Our Mountains

The Newfound Mountains

The Newfound Mountains are a subrange of the Blue Ridge Mountains, which stretch from Georgia to Maryland. The Blue Ridge Mountains are a subrange of the Appalachian Mountains which stretch from Georgia to Maine and are considered to be the oldest mountains on Earth at an estimated 500 million years old. The original inhabitants of these mountains, the Cherokee people, refer to the area as Shaconage (pronounced Sha-Kon-O-Hey)which translates to “Land of the Blue Smoke.”

Historically, The Newfound Mountains have been an island of unprotected land located between the Great Smoky Mountains National Park to the southwest and Mt. Mitchell State Park to the northeast. Recently, though, organizations like ourselves and the Southern Appalachian Highlands Conservancy have protected large tracts of land in the Sandy Mush Bald area of the range. 
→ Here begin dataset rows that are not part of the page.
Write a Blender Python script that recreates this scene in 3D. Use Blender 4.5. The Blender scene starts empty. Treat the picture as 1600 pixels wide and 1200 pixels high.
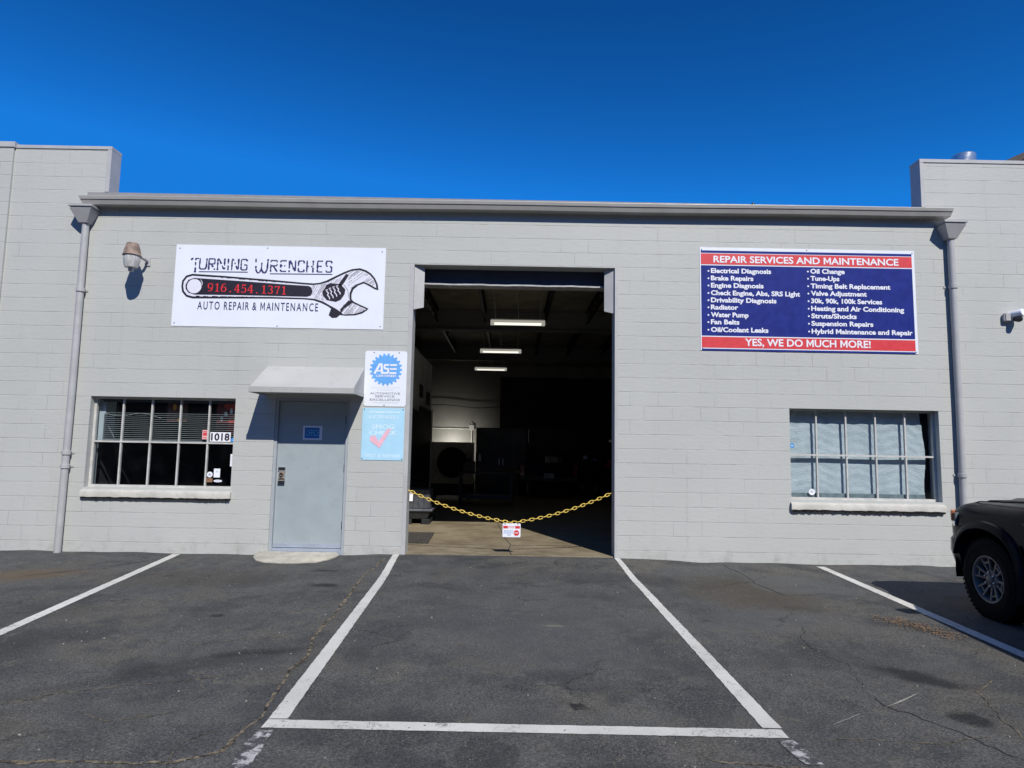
import bpy, bmesh, math, random
from mathutils import Vector, Matrix
random.seed(7)
scn = bpy.context.scene
COL = scn.collection
R = math.radians

# ------------------------------------------------------------------ camera
cd = bpy.data.cameras.new('camera'); cam = bpy.data.objects.new('camera', cd); COL.objects.link(cam)
cr = Vector((0.99983792, -0.00448783, 0.01743556)); cu = Vector((-0.01779393, -0.09886225, 0.99494202)); cw = Vector((0.00274141, 0.99509101, 0.09892608))
cam.matrix_world = Matrix(((cr.x, cu.x, -cw.x, 0), (cr.y, cu.y, -cw.y, -9.15906), (cr.z, cu.z, -cw.z, 1.55802), (0, 0, 0, 1)))
cd.sensor_fit = 'HORIZONTAL'; cd.sensor_width = 36.0; cd.lens = 36.0 * 1000 / 1600
cd.clip_start = 0.05; cd.clip_end = 2000
scn.camera = cam

# ------------------------------------------------------------------ sky and sun
SUN = Vector((0.24, -0.60, 0.625)).normalized()        # towards the sun
el = math.asin(SUN.z); az = math.atan2(SUN.x, SUN.y)
w = bpy.data.worlds.new("World"); scn.world = w; w.use_nodes = True
nt = w.node_tree; nt.nodes.clear()
sky = nt.nodes.new('ShaderNodeTexSky'); sky.sky_type = 'NISHITA'; sky.sun_disc = False
sky.sun_elevation = el; sky.sun_rotation = az
sky.altitude = 0; sky.air_density = 1.0; sky.dust_density = 0.1; sky.ozone_density = 4.0
gm = nt.nodes.new('ShaderNodeGamma'); gm.inputs[1].default_value = 2.1
tint = nt.nodes.new('ShaderNodeVectorMath'); tint.operation = 'MULTIPLY'; tint.inputs[1].default_value = (0.10, 0.56, 0.56)
cap = nt.nodes.new('ShaderNodeVectorMath'); cap.operation = 'MINIMUM'; cap.inputs[1].default_value = (0.16, 3.2, 11.6)     # a clear deep blue sky without a white glow at the horizon
bg = nt.nodes.new('ShaderNodeBackground'); bg.inputs['Strength'].default_value = 0.062
ow = nt.nodes.new('ShaderNodeOutputWorld')
for p_, q_ in ((sky.outputs[0], gm.inputs[0]), (gm.outputs[0], tint.inputs[0]), (tint.outputs[0], cap.inputs[0]), (cap.outputs[0], bg.inputs[0]), (bg.outputs[0], ow.inputs[0])): nt.links.new(p_, q_)
sl = bpy.data.lights.new('sun', 'SUN'); so = bpy.data.objects.new('sun', sl); COL.objects.link(so)
sl.energy = 4.9; sl.angle = R(0.5); sl.color = (1.0, 0.962, 0.90)
so.location = (10, -25, 26); so.rotation_euler = (-SUN).to_track_quat('-Z', 'Y').to_euler()
scn.view_settings.view_transform = 'Standard'; scn.view_settings.look = 'None'
scn.view_settings.gamma = 1.0; scn.view_settings.use_curve_mapping = False
scn.view_settings.exposure = 0.0
scn.cycles.max_bounces = 8; scn.cycles.transparent_max_bounces = 12

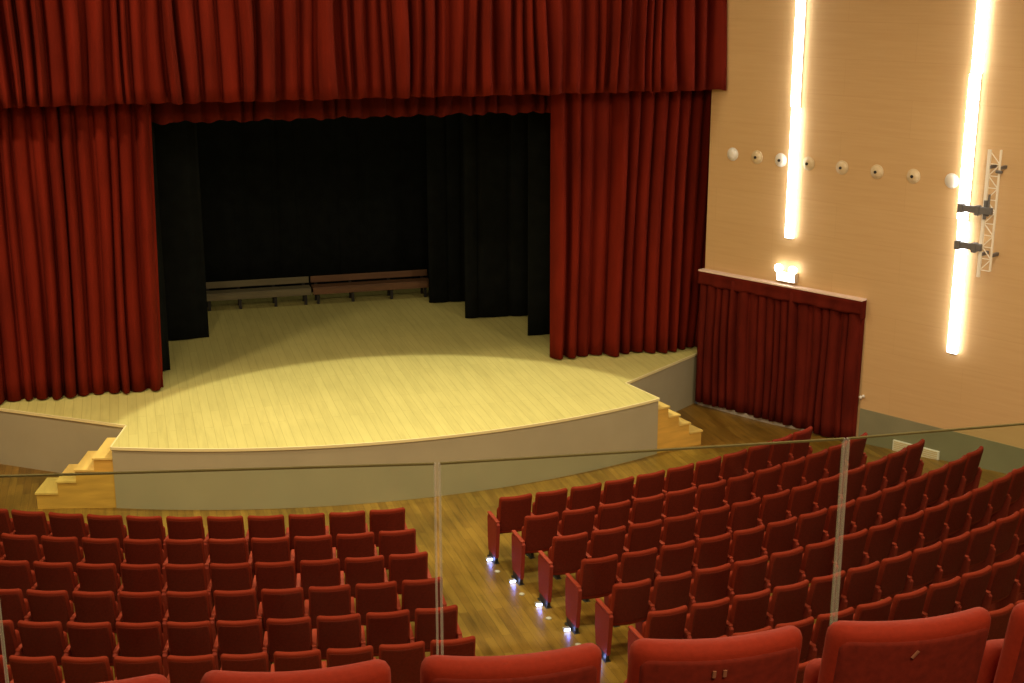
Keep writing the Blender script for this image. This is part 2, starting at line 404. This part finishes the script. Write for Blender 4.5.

The Newfound Mountains, like the rest of Appalachia, are incredibly diverse. Hundreds of animal and plant species call the range home. The lower elevations along the range are home to cove hardwood forests and the upper reaches are tinged in an evergreen fringe of Canadian spruce-fir forests. Wildlife in the Newfound Mountains include animals such as black bears, white-tailed deer, bobcats, falcons, owls, 

Sandy Mush Bald  

The name, “Sandy Mush” is as Appalachian as it gets and is derived from an anecdotal tale of an early European hunting party which endured a meal of mush unintentionally laden with sand from the nearby creek. They named the body of water “Sandy Mush Creek” and as local tradition goes, the mountain from which the headwaters sprang eventually adopted the name and became known as Sandy Mush Bald. 

Sandy Mush Bald is the highpoint of our property at 5,138 feet in elevation. The summit marks the tricorner between North Carolina’s Buncombe, Haywood and Madison counties. Little Sandy Mush Bald marks the northwestern corner of our property and our cabins are nestled between the two Balds in what our founder, Doc, liked to call “The Saddle.”

In Appalachian vernacular a “Bald” refers to a grassy, mountaintop meadow. There is great debate about how Appalachian Balds were formed–some folks say they were prehistoric grazing grounds, others say the Cherokee created them for hunting grounds, some say they occur naturally, and many of them were known to have been cleared by European settlers to graze livestock–but regardless of their origins, there is no debate about the beauty of the views they offer!